4 - Como você considera o espaço que a surf music tem: no mercado? Com o público? No exterior?

Com exceção aos anos 60, onde pelo menos Dick Dale e os Beach Boys foram grandes estrelas, vejo a surf music quase no underground. Talvez no exterior os artistas do estilo consigam fazer uma carreira em nível médio, ou seja, não são underground, mas também não são estrelas, cito como exemplo a banda canadense The Surfrajettes. 

No Brasil aconteceu mais ou menos o mesmo, nos anos 60 tivemos The Clevers, The Jet Blacks, estrelas, de certa forma, do rock nacional. Depois só ouvi falar d'Os Ostras nos anos 90 e dos Gasolines, que de certa maneira, eram conhecidos nacionalmente. No mais, vejo todas as outras bandas nacionais no underground, mas posso estar enganada.

5 - Na questão shows, que exemplo (s) você pode citar que refere-se a fomento do estilo?

Acho que a primeira vinda do Dick Dale (1937 - 2019) ao Brasil em 1997 fomentou o que chamo de 2ª onda da surf music no país, a 1ª seria a dos anos 60. Logo depois, em 1998, vieram os americanos do Man or Astro-Man? Depois não percebi outras bandas, talvez a vinda de grupos do exterior ajudasse mais o cenário, por exemplo, algum manager poderia trazer as The Surfrajettes.

6 - O que é a surf music para você?

Rock clássico, do início, um estilo que ajudou a formatar o rock que veio depois, que traz sua influência até hoje.

7 - Cite algumas realizações da sua banda.

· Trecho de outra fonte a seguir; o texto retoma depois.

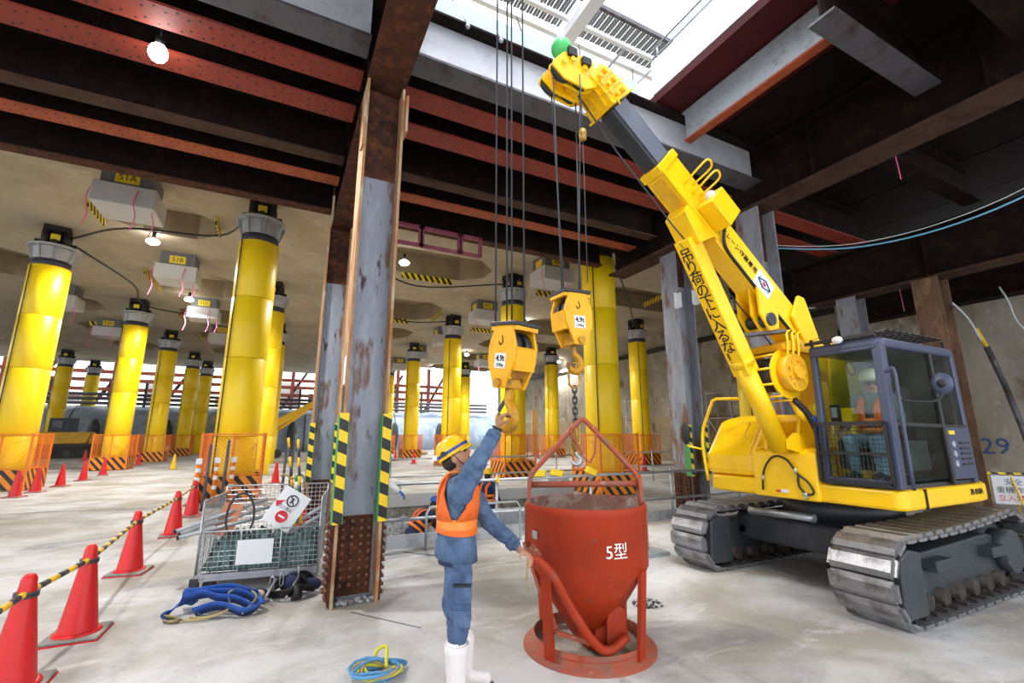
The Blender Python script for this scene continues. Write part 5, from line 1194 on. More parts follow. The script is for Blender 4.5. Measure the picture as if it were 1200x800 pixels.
# ------------------------------------------------------------------ people
def figure(t, caps, ell, mats, voxel=.012, smooth=6, name='body'):
    """one continuous body: tapered limbs (p0, p1, r0, r1, material) and ellipsoids (c, radii, rot, material) fused into a single surface"""
    m = MB()
    for p0, p1, r0, r1, k in caps:
        p0, p1 = V(p0), V(p1); d = (p1 - p0); L = d.length; d.normalize(); pts = []; rs = []
        for i in range(5): a = PI / 2 * i / 4 - PI / 2; pts.append(p0 + d * r0 * math.sin(a) * (1 - .001)); rs.append(max(.002, r0 * math.cos(a)))
        for i in range(5): a = PI / 2 * i / 4; pts.append(p1 + d * r1 * math.sin(a)); rs.append(max(.002, r1 * math.cos(a)))
        m.tube(pts, rs, 14)
    for c, r, rot, k in ell: m.sphere(c, r, 18, 12, rot=rot)
    o = link(name, m.mesh(name, mats), None)
    r = o.modifiers.new('r', 'REMESH'); r.mode = 'VOXEL'; r.voxel_size = voxel
    s_ = o.modifiers.new('s', 'SMOOTH'); s_.iterations = smooth; s_.factor = .5
    bpy.context.view_layer.update()
    me = bpy.data.meshes.new_from_object(o.evaluated_get(bpy.context.evaluated_depsgraph_get())); bpy.data.objects.remove(o)
    me.materials.clear()
    for k in mats: me.materials.append(M[k])
    segs = [(V(a), V(b), ra, rb, k) for a, b, ra, rb, k in caps]; els = [(V(c), r, (rot.inverted() if rot else None), k) for c, r, rot, k in ell]
    for p in me.polygons:
        q = p.center; best = 9; bk_ = 0
        for a, b, ra, rb, k in segs:
            d = b - a; u = max(0, min(1, (q - a).dot(d) / max(1e-9, d.length_squared))); s = (q - a - d * u).length - (ra + (rb - ra) * u)
            if s < best: best = s; bk_ = k
        for c, r, inv, k in els:
            v = q - c; v = inv @ v if inv else v; s = (math.sqrt((v.x / r[0]) ** 2 + (v.y / r[1]) ** 2 + (v.z / r[2]) ** 2) - 1) * min(r)
            if s < best: best = s; bk_ = k
        p.material_index = bk_; p.use_smooth = True
    cloth = {v for p in me.polygons if mats[p.material_index] in ('jacket', 'denim', 'navy', 'grey_cloth', 'light_jeans', 'white', 'sign_white') for v in p.vertices}
    from mathutils import noise
    nrm = {i: me.vertices[i].normal.copy() for i in cloth}
    for i in cloth:
        v = me.vertices[i]; c = v.co.copy(); q = V((c.x * 9 + c.z * 7, c.y * 9, c.z * 17 + c.x * 6))
        v.co = c + nrm[i] * (.010 * noise.noise(q) + .005 * noise.noise(q * 2.3 + V((3, 1, 7))))
    me.update(); me.name = name; return link(name, me, t)
def hand(caps, ell, wrist, direction, palm_n, curl, k, side=1, s=1.0):
    """palm and five bent fingers; direction along the hand, palm_n out of the palm, curl total bend in radians"""
    d = V(direction).normalized(); n = V(palm_n); n = (n - d * n.dot(d)).normalized(); a = d.cross(n) * side; w = V(wrist)
    kn = w + d * .085 * s
    for q in (-.030, -.010, .010, .030): caps.append((w + a * q * .6 * s + d * .015, kn + a * q * s, .016 * s, .013 * s, k))
    for q, L in ((-.031, .062), (-.0105, .076), (.0105, .082), (.031, .074)):
        p = kn + a * q * s; ang = 0; L = L * s
        for f, seg in enumerate((.45, .32, .23)):
            ang += curl * (.30, .38, .32)[f]; dd = d * math.cos(ang) + n * math.sin(ang); e = p + dd * L * seg
            caps.append((p, e, .0088 * s, .0080 * s, k)); p = e
    p = w + d * .03 * s + a * .030 * s
    for L, dd in ((.036, d * .6 + a * .7 + n * .35), (.030, d * .8 + a * .25 + n * (.45 + .3 * curl))):
        dd = dd.normalized(); e = p + dd * L * s; caps.append((p, e, .012 * s, .010 * s, k)); p = e
def helmet(t, c, tilt, yawz, mt='helmet', band=True):
    """hard hat; local x forward, tilted nose-up by tilt"""
    h = thing_part('hard_hat', t); K = .86
    rot = Matrix.Rotation(yawz, 4, 'Z') @ Matrix.Rotation(-tilt, 4, 'Y'); h.matrix_local = Matrix.Translation(c) @ rot @ Matrix.Scale(K, 4)
    m = MB(); pr = [(.001, .140), (.04, .137), (.08, .122), (.108, .09), (.122, .045), (.126, .0), (.130, -.012), (.124, -.014), (.118, 0), (.112, .045), (.098, .085), (.06, .118), (.001, .130)]
    rings = []
    for r, z in pr: rings.append([(r * 1.14 * math.cos(a), r * math.sin(a), z) for a in [2 * PI * i / 32 for i in range(32)]])
    m.loft(rings, cap=False); m.build('shell', mt, h)
    m = MB(); P = []
    for i in range(13): a = R(-62 + 124 * i / 12); P.append((a, 1))
    top = [(.144 * math.cos(a), .126 * math.sin(a), -.002) for a, _ in P]; out = [(.144 * math.cos(a) + .038 * math.cos(a) ** 2, .130 * math.sin(a), -.022) for a, _ in P]
    vs = top + out + [(x, y, z - .006) for x, y, z in top + out]; n = 13
    fs = []
    for i in range(n - 1): fs += [(i, i + 1, n + i + 1, n + i), (2 * n + i + 1, 2 * n + i, 3 * n + i, 3 * n + i + 1), (n + i, n + i + 1, 3 * n + i + 1, 3 * n + i), (i + 1, i, 2 * n + i, 2 * n + i + 1)]
    m.add(vs, fs, 0, True); m.build('brim', mt, h)
    if band:
        m = MB(); m.loft([[(r * 1.14 * math.cos(a), r * math.sin(a), z) for a in [2 * PI * i / 32 for i in range(32)]] for r, z in ((.128, .012), (.1275, .036))], cap=False); m.build('line_band', 'blue_line', h)
        m = MB(); m.cyl((-.06, -.125, .03), (-.06, -.138, .03), .022, n=12); m.build('visor_knob', 'black', h)
        m = MB(); m.bar((-.132, -.05, .06), (-.142, -.045, .02), .06, .008, (0, 1, 0)); m.build('sticker', 'sign_white', h)
    return h
def thing_part(name, parent):
    o = bpy.data.objects.new(name, None); COL.objects.link(o); o.parent = parent; o.empty_display_size = .05; return o
def ring_loft(rings, n=28):
    """rings: (centre, rx, ry, tilt about y)"""
    out = []
    for c, rx, ry, tl in rings:
        out.append([V(c) + V((rx * math.cos(a) * math.cos(tl), ry * math.sin(a), -rx * math.cos(a) * math.sin(tl))) for a in [2 * PI * i / n for i in range(n)]])
    return out

# main worker: local x = towards the bucket, y = away from the camera
wk = thing('person', 'worker in yellow helmet and orange vest holding the free hook above the bucket', 'person', (1.205, 3.15, 0), CAMR)
JK, DN, SK, GL, BT, HR, SO = range(7)
caps, ell = [], []
# legs
caps += [((-.035, -.075, .84), (-.02, -.085, .50), .098, .082, DN), ((-.02, -.085, .50), (-.027, -.085, .37), .080, .068, DN)]
caps += [((-.045, .085, .84), (-.075, .095, .50), .096, .080, DN), ((-.075, .095, .50), (-.03, .10, .36), .078, .066, DN)]
# boots: shaft, foot
for x, y, z1, tx in ((-.028, -.085, .33, .13), (.0, .10, .31, .145)):
    caps += [((x, y, .10), (x - .004, y, z1 - .02), .062, .076, BT), ((x - .01, y, .055), (x + tx, y + .01, .048), .050, .047, BT), ((x - .03, y, .05), (x, y, .10), .050, .055, BT)]
# torso
ell += [((-.055, 0, .90), (.118, .158, .13), None, DN), ((-.06, 0, 1.02), (.118, .155, .19), None, JK), ((-.05, 0, 1.20), (.120, .165, .20), Matrix.Rotation(R(8), 3, 'Y'), JK), ((-.03, -.06, 1.30), (.10, .12, .09), None, JK), ((-.025, .07, 1.28), (.095, .115, .085), None, JK)]
ell += [((-.06, 0, .935), (.128, .165, .085), None, JK)]
# neck and head, tipped back
caps += [((-.05, 0, 1.34), (-.065, -.0, 1.45), .058, .052, SK)]
hr_ = Matrix.Rotation(R(-32), 3, 'Y')
hc = V((-.075, .0, 1.50))
ell += [(hc, (.092, .074, .105), hr_, SK), (hc + hr_ @ V((.035, 0, -.06)), (.055, .052, .055), hr_, SK), (hc + hr_ @ V((.097, 0, -.015)), (.017, .013, .022), hr_, SK), (hc + hr_ @ V((-.03, 0, -.01)), (.085, .077, .075), hr_, HR), (hc + hr_ @ V((-.005, -.076, -.012)), (.02, .012, .03), hr_, SK), (hc + hr_ @ V((-.005, .076, -.012)), (.02, .012, .03), hr_, SK)]
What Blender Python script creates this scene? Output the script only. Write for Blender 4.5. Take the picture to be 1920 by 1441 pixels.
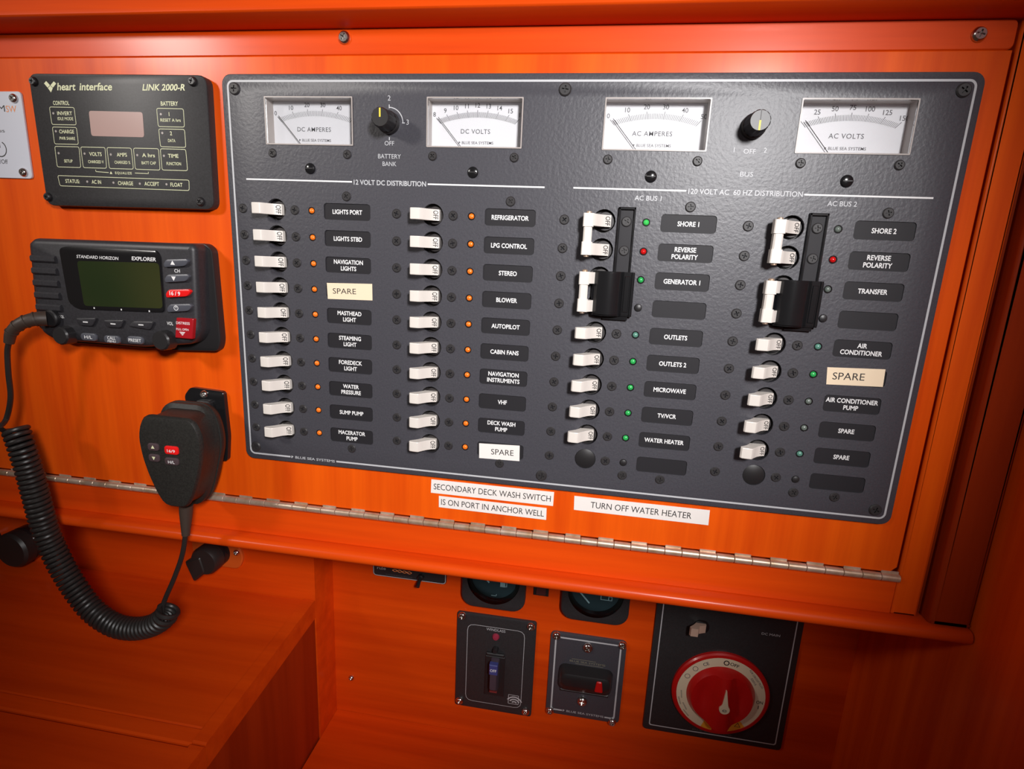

A banda teve uma trajetória curta (1997 - 2001), entrei no grupo em 1998 quando ainda não havia sido feito nenhum show. As apresentações clássicas (execeção ao Ciclojam - lá é o André Manolo no baixo) e as poucas gravações originais que tenho acesso, sou eu no baixo. Tocamos com a maioria das grandes bandas locais da época, com pouca exceções. Vou citar apenas dois shows, pra não me estender. Em junho de 1999 nós abrimos o show da Okotô em Curitiba, uma banda paulista dos anos 80 que tinha dois LPs gravados e tivemos uma boa resenha (escrita pelo jornalista Digão Duarte) do show, publicada no jornal Gazeta do Povo.

A Cherry Taketani (falecida aos 50 anos em 2017 - na verdade a idade dela nunca foi confirmada) vocalista e guitarrista da banda, gostou da Stanley Dix e nos convidou a tocar no Hangar 110 em São Paulo - capital, nós tocamos lá em dezembro daquele 1999. O Hangar 110 foi um bar, que pra mim, era tipo um CBGB brasileiro, lá tocaram Ratos de Porão, Forgotten Boys, Blind Pigs, Retrofoguetes, Cólera, Dance of Days (a vocalista Nenê Altro se assumiu mulher trans em 2020), CPM 22, NX Zero entre muitas outras.

8 - Como você vê o cenário da surf music no Brasil e no mundo?

No Brasil é underground, e você sabe como é o underground, pouco dinheiro, poucos shows, poucos lugares que fomentam o estilo. Talvez em outros países, EUA e Europa principalmente, as bandas consigam ter uma carreira mediana, nem underground, nem rock stars. É o caso das The Surfrajettes, a banda canadense que já citei.

9 - Existe algo possível que se possa fazer para criar um futuro promissor, tanto para as bandas que já existem quanto às futuras?

Acredito que o problema não seja apenas com a surf music, é no music business como um todo, principalmente no Brasil. Há uma visão generalizada de que música não é profissão, que não é estudo. Vejo muitos artistas consagrados dizendo que: ou estudava ou ia pra música, ou trabalhava ou fazia shows, como se música não fosse trabalho ou estudo. Muita gente, inclusive músicos de destaque, acreditam no "dom" ou no "talento", que é um "escolhido". Daí fica difícil negociar, vender, comprar shows, aulas, instrumentos, críticas, jornais, revistas, blogs, influencers etc.

Não estou dizendo que não exista "dom" ou "talentos" natos, mas isso é apenas uma pequena parte do negócio. Se estabelecer e ter uma carreira em um mercado como esse é para poucos. Iniciativas como essa que você vem fazendo é um caminho, outras pessoas também estão por aí fazendo seus projetos, talvez se a classe musical fosse mais unida as coisas poderiam dar algum resultado. É um assunto complexo.

10 - Cite 2 momentos que você julga importantes para você e um para o estilo no Brasil.

Minha iniciação aos meandros do mundo da música foi com a Stanley Dix, acho isso um ponto importante, ter tocado no Hangar 110 com banda, foi o segundo. Para o Brasil, foi a primeira vinda de Dick Dale ao país em 1997.